Quasi un’utopia nel giornalismo odierno assediato da precariato e difficoltà economiche perché se lo permette solo chi può farlo. Infatti, mettendo le mani avanti, il caso specifico mostra delle sbavature rispetto a un modello di partecipazione potenzialmente vincente e replicabile altrove perché siamo negli Stati Uniti e le note firme in questione non hanno bisogno della testata per sostentarsi: avrebbero (e hanno) mercato altrove.

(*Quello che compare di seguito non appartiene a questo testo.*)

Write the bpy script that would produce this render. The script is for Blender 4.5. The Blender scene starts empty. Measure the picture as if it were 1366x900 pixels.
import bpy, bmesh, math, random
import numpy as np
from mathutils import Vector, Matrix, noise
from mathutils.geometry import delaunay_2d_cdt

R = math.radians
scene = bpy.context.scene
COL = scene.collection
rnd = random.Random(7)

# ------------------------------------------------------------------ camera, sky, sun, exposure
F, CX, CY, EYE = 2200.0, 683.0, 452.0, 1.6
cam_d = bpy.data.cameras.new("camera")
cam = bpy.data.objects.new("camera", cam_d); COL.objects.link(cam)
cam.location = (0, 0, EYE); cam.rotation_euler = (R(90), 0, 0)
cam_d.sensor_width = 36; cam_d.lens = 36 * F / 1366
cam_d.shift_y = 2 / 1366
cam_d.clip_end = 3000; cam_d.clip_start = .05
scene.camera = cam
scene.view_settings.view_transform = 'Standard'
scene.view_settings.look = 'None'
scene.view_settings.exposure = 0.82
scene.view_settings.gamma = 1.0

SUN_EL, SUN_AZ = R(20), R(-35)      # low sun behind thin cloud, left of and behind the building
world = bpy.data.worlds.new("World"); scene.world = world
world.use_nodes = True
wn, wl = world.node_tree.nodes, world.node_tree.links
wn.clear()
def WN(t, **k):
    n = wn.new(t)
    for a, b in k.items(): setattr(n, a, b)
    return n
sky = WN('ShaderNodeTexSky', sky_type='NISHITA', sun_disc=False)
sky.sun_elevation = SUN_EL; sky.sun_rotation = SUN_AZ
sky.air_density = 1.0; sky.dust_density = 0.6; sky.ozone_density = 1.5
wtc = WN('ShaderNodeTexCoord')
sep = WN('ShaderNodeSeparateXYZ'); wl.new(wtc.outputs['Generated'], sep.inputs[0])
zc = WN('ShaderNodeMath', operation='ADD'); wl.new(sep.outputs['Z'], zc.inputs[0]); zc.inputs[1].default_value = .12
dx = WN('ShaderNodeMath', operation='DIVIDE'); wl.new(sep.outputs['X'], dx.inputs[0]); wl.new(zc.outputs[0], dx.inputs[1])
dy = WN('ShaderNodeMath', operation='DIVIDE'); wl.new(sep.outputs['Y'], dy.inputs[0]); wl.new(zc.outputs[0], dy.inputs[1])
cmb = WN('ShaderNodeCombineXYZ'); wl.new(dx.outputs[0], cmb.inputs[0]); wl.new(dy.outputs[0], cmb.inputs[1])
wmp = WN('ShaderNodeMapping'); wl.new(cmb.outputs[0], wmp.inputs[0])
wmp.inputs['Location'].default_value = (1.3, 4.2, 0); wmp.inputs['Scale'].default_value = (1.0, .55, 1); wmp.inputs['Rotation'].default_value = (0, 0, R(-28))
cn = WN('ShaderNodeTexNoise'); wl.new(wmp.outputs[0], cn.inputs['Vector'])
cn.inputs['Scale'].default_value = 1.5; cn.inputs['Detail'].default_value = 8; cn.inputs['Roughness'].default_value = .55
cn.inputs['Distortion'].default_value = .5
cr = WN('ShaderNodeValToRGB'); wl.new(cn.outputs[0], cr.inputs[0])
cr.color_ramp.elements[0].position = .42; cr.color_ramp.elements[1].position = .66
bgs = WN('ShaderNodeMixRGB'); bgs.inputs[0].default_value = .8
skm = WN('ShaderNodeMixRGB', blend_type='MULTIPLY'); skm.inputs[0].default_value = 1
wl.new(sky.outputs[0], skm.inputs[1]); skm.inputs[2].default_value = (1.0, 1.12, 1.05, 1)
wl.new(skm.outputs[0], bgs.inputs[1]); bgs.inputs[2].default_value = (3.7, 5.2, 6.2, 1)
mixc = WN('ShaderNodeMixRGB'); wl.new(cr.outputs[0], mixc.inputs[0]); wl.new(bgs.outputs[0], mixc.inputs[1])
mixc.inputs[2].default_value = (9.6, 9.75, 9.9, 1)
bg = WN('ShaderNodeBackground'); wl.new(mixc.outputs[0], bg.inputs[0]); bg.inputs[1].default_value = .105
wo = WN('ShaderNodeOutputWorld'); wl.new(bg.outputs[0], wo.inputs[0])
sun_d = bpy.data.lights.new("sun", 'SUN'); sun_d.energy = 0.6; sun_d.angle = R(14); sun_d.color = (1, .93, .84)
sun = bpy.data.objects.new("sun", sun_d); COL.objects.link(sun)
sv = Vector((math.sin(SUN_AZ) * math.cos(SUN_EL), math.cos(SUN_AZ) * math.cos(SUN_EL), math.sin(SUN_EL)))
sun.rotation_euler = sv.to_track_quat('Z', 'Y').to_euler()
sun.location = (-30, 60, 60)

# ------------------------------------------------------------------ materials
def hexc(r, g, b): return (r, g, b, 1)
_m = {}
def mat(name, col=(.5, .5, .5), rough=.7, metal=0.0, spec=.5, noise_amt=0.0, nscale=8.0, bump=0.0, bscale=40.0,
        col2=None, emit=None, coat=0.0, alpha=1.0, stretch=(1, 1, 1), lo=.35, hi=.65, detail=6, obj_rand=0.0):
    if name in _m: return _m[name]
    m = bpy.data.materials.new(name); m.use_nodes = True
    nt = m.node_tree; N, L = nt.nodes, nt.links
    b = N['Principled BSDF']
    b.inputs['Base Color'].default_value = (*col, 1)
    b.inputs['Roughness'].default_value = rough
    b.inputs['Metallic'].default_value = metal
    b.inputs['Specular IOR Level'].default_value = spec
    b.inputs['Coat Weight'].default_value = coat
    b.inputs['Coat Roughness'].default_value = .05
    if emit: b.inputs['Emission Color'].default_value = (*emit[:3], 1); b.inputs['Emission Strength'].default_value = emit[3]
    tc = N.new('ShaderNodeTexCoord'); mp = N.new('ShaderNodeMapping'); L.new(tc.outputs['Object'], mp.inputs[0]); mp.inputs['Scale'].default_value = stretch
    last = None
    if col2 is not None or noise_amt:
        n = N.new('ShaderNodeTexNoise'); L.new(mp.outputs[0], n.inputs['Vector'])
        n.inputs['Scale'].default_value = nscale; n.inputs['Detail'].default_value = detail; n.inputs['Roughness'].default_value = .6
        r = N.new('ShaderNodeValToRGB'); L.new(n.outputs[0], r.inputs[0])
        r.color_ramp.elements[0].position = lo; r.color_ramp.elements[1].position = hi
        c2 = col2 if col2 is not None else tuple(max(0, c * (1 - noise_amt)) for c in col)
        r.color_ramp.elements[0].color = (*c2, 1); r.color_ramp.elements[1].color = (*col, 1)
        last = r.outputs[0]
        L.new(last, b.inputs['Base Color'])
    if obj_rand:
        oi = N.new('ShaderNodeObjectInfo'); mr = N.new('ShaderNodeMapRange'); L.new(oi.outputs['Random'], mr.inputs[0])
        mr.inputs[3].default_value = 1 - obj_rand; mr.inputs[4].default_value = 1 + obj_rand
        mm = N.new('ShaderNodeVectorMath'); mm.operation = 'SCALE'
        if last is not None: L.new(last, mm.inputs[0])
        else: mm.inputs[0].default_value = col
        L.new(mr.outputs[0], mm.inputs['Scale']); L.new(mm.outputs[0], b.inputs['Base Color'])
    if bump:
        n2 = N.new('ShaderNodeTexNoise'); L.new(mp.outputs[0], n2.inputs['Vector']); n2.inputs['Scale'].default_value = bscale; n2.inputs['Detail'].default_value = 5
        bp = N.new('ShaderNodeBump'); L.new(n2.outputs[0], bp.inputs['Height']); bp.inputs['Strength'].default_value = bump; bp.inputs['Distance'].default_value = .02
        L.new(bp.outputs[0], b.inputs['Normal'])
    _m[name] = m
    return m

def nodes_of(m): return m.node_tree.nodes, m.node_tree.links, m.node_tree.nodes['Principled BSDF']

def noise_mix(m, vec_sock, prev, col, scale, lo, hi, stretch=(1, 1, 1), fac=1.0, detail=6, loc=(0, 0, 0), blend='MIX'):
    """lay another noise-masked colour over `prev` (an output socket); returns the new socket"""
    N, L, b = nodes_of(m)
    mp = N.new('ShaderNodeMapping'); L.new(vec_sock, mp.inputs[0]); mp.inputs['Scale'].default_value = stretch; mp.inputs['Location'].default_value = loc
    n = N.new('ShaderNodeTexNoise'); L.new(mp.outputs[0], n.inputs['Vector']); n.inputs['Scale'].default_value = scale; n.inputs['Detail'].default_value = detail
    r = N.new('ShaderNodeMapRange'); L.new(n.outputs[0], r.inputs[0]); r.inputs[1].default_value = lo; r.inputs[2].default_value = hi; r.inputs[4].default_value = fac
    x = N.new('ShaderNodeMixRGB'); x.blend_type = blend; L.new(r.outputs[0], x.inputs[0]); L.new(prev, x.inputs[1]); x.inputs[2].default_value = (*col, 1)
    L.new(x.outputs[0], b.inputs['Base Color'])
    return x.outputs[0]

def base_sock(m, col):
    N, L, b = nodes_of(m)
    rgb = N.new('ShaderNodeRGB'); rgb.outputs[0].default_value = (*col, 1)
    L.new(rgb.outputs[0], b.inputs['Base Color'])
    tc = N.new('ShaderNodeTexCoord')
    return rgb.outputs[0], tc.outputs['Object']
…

Nel 2024, in un cosmo dell’informazione che cerca di orientarsi tra l’IA, il clickbait, i social network e la pressoché inesistenza di editori puri, è sempre più difficile se non appunto impossibile, pensare di schierarsi in modo così plateale se non andando incontro ad esiti nefasti, spesso, per il proprio sostentamento.

A smuovere gli animi delle penne stimate ma soprattutto, e in certi casi di conseguenza, dei lettori non è infatti solo la politica ma una disaffezione a un modello di informazione propinato fino a pochi mesi fa in cui si è creduto. Di esempi in questo senso ce ne sono diversi, spesso relegati al passato, anche in Italia.

Il trinomio vincente però, in questo caso, è il coinvolgimento di politica, informazione ed etica che prova, per ora solo per chi può permetterselo, a rimettere al centro l’obiettivo primo e imprescindibile del giornalismo: il racconto imparziale e più oggettivo possibile della verità, sebbene tramandata.